La cloche me réveille. Je m’en veux de ne pas avoir bien médité. Mais ce n’est pas grave, les instants s'enchainent, je me lève, nous refaisons la méditation marchée pendant 10 minutes. La main droite enveloppe la main gauche sur le plexus solaire Je fais l’effort de revenir à mon corps, à la présence dans chacun de mes pas. Pour m’aider j’harmonise ma respiration à mon pas. Voilà je suis là.

Ding, Ding,...

Froissement de robes.

Ding Ding, ding

Je m’assois, jambes croisées en demi-lotus, main gauche dans main droite avec un léger contact entre les 2 pouces. La colonne vertébrale tendue je pousse le ciel avec la tête, je tends la nuque en rentrant le menton, je sens le contact frais de mes pouces. Je fais l’effort d’être constamment présent à la posture et à la respiration. L’air qui rentre, l’air qui sort, l’air qui descend sous le nombril. Je suis présent au gargouillis de mon voisin, je suis présent a la sensation de chaleur agréable dans mon dos, je suis présent à la douleur de mon genou, je suis présent aux pensées de café croissant, je ne les suis pas et je ne les arrête pas. J’accepte tout et ne garde rien. Le flux des pensées s'apaise, tout s'apaise, Je suis juste là présent, vivant.


Ding !, Ding !

Je salue et je me réjouis de me dégourdir les jambes et d’aller manger.

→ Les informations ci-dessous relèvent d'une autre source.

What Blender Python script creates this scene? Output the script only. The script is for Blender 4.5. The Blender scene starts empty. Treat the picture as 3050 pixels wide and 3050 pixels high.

Voilà, en résumé la méditation ce n'est rien d'exceptionnel, Vous ne verrez pas bouddha vous parler dans une douce lumière et paisible, vous n'allez pas vous envoler dans d'autres sphères. Ce n'est pas non plus une méthode particulière. C'est juste s'asseoir en étant présent dans l'ici et maintenant. Ce n'est pas un exercice de concentration, c'est plus un état d'attention de présence tranquille à chaque instant dans lequel on accueille tout ce qui vient et dans lequel on ne cherche pas à saisir quelque chose.
On ne dirige pas le mental comme on peut dans certaine méditation ou dans le qigong, pour suggérer un état de bien être. Non, on le laisse comme il est, on ne fait rien de particulier sinon que de rester présent dans l'instant. On s'assoit, sans chercher autre chose que de s'asseoir totalement en corps et en esprit et c'est tout.